The return call from customer services started well – the female voice at the other end of the phone seemed helpful and happy to talk.

However, when it quickly became obvious that the best she could do was a paltry "Yes, it's annoying for me too!", I started to wonder whether the point of her call was to sympathise with me, but not actually do anything.

I responded with a polite pitch for service not sympathy, but she immediately hit me out of the park with another gem: "If I help you, I have to help 1.7 million people".

And when I touched a couple of light volleys over the net to see if she would even acknowledge some level of responsibility, she gamely responded with a barrage of cross-court forehands that offered tips but no fix, and I found myself pinned at the back of the court, waving my racket in vain as the ball quite literally spun out of control.

Taking pity on me for a fleeting moment, she did offer a free copy of the Foxtel magazine. However, when I suggested that Foxtel might want to consider making this a monthly occurrence, she threw her racket to the ground in frustration, telling me that she simply didn't have the time to be able to make that happen.

I finally teed up another ball, only for her to shout at the top of my backswing that "I could downgrade my subscription if I wanted". I looked up for a split second in sheer astonishment – how could getting even less possibly be a helpful solution? Needless to say, I completely missed the ball, and my humiliation at the hands of Foxtel's customer service was complete.

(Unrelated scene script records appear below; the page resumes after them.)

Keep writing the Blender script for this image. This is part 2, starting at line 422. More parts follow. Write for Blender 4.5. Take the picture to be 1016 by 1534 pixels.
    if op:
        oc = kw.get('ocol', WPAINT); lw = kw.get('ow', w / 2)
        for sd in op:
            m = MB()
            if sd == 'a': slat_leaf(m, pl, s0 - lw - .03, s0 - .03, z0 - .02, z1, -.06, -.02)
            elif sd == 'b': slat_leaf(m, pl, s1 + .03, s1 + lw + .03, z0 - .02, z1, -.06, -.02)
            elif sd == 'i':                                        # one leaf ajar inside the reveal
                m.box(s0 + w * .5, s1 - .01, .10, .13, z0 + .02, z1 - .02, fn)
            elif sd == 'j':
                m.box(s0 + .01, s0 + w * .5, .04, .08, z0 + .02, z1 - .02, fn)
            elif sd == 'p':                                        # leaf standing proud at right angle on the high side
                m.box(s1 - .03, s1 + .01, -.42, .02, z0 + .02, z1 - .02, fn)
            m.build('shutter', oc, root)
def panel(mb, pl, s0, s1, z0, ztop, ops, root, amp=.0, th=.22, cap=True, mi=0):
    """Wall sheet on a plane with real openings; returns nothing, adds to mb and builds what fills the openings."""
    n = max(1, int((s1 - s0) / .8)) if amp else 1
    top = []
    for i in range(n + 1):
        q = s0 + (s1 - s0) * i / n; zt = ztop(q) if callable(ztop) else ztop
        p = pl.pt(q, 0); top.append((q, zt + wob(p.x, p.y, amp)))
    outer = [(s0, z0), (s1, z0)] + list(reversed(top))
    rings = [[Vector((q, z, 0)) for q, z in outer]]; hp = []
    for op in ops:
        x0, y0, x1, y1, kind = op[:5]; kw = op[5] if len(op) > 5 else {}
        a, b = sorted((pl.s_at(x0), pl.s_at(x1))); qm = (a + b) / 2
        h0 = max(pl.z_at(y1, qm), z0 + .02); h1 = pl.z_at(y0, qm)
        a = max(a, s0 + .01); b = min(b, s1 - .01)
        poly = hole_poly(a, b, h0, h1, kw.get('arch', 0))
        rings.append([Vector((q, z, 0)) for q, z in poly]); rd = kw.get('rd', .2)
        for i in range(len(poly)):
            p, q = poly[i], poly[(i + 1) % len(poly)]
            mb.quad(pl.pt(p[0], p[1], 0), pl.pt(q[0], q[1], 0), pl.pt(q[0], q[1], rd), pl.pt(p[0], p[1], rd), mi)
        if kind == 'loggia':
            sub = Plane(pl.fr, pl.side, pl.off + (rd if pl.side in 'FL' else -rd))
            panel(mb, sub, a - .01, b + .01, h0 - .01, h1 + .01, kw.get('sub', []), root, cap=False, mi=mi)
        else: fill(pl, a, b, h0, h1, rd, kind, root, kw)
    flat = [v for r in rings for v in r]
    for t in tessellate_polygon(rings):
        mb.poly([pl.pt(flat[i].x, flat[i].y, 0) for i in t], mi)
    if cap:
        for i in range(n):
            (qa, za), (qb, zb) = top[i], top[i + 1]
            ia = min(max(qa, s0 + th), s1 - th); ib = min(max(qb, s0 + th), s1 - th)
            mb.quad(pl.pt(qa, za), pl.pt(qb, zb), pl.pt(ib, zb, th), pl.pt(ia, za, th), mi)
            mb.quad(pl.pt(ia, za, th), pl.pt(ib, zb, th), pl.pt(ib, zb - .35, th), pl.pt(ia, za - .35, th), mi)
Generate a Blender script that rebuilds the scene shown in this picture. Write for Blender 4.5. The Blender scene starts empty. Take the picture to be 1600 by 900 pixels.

I'm not quite certain at what point the phone call became more about Foxtel than me, but it reminded me that businesses like Foxtel and the banks appear to be more about profit than people. I'm all for success in commerce, but surely customers should be the linchpin of that success, rather than have it come at their cost.

I still don't know when Foxtel plan to fix my little quibble.

But maybe that's because there are obviously much bigger problems facing their customers which they need to fix first.